Le nouvel ordre réclame un assainissement littéraire : manuels scolaires remaniés, anthologies classiques et régionalisme. Les écrivains du terroir sont ainsi instrumentalisés par l’idéologie pétainiste pour illustrer l’idée « du retour à la terre » : Jean Giono, Henri Pourrat avec son Vent de Mars, célèbre auteur du Gaspard des Montagnes (chroniqué ici). Campagne, le premier roman (Prix Femina 1937) de Raymonde Vincent est réédité en 1944.
La littérature dissidente va elle aussi replonger dans le passé pour susciter la résistance à l’ennemi. « Faire naître des sentiments interdits avec des mots autorisés », telle est la mission de Louis Aragon en redécouvrant la langue « cryptée » des troubadours médiévaux. La poésie et ses allégories supplantent le roman. On convoque les figures et textes patriotiques comme Apollinaire ou Le Père Milon, récit sur 1870 de Maupassant.
D’autres écrivains résistent à leur manière en cessant de publier pendant le conflit. C’est le cas de Jean Guéhenno par exemple qui livrera après la guerre un Journal des Années Noires (l’article sur son Journal d’un homme de quarante ans de 1933 est consultable ici).

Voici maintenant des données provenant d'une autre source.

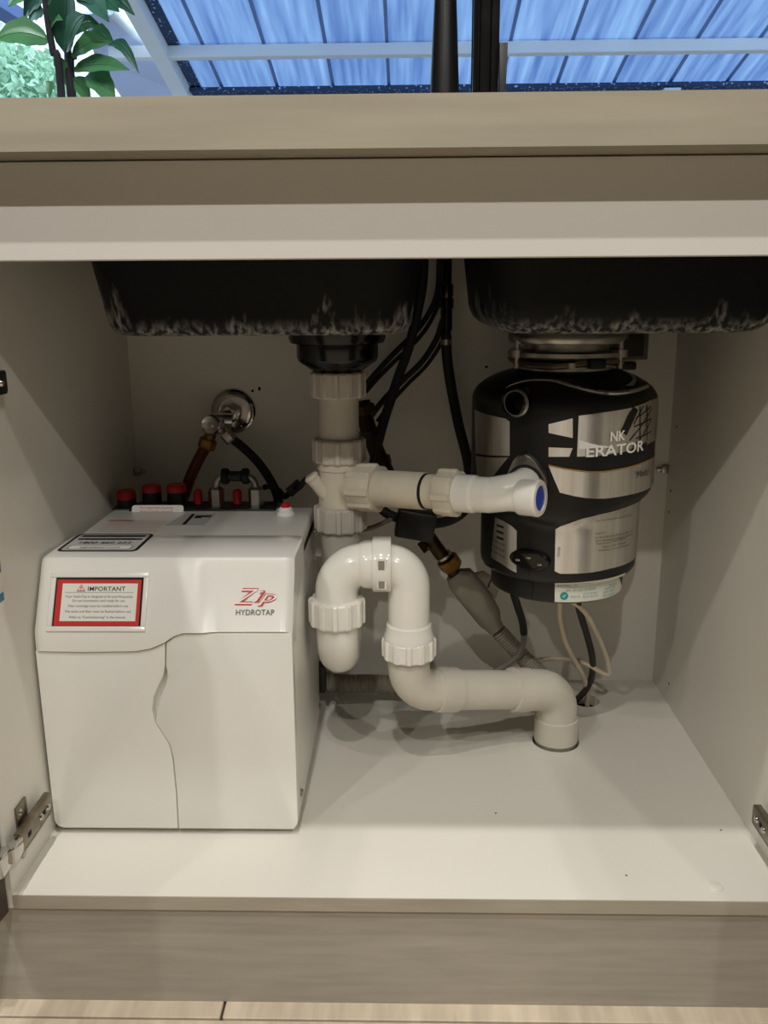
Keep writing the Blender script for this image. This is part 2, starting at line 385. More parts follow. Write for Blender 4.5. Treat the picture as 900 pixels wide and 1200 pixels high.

Jacques Cantier inventorie également les revues critiques repliées en zone sud, qui, moins soumises aux contraintes, constituent des relais pour la littérature clandestine de la Résistance. Les Cahiers du Sud à Marseille (où le jeune Robert Laffont fonde sa maison en 41), Confluences à Lyon ou encore Fontaine à Alger. Une bibliothèque de l’ombre se forme ainsi, passant de quelques feuillets ronéotypés à des livres plus élaborés. Le premier volume des Éditions de Minuit paraît en 1942 avec le « Silence de la mer » de Vercors (Jean Bruller), synthétisant Résistance et ambition littéraire.
À la Libération, le Conseil National des Écrivains (CNE) tentera d’appliquer le « juste châtiment des imposteurs et des traîtres ». La refondation du monde littéraire est en marche. On craint les poursuites pour avoir trop appliqué « l’armistice de l’esprit » (Bernard Grasset). Robert Denoël est assassiné. Le procès des intellectuels conduit quelques journalistes et écrivains au peloton (Robert Brasillach). C’est que, « dans les lettres, le talent est un titre de responsabilité », nous rappelle l’historien en citant de Gaulle.
Après plus de 10 millions de livres volés ou détruits pendant le conflit, l’après-guerre consistera à « rendre la culture au peuple et le peuple à la culture ». Jacques Cantier apporte pourtant les preuves que lire sous l’Occupation a été plus que jamais un « vice impuni et consolateur » (Valery Larbaud), ce qui permet de mesurer le pouvoir des mots : évasion hors d’un quotidien éprouvant, refuge imprenable, exil intérieur, réarmement moral.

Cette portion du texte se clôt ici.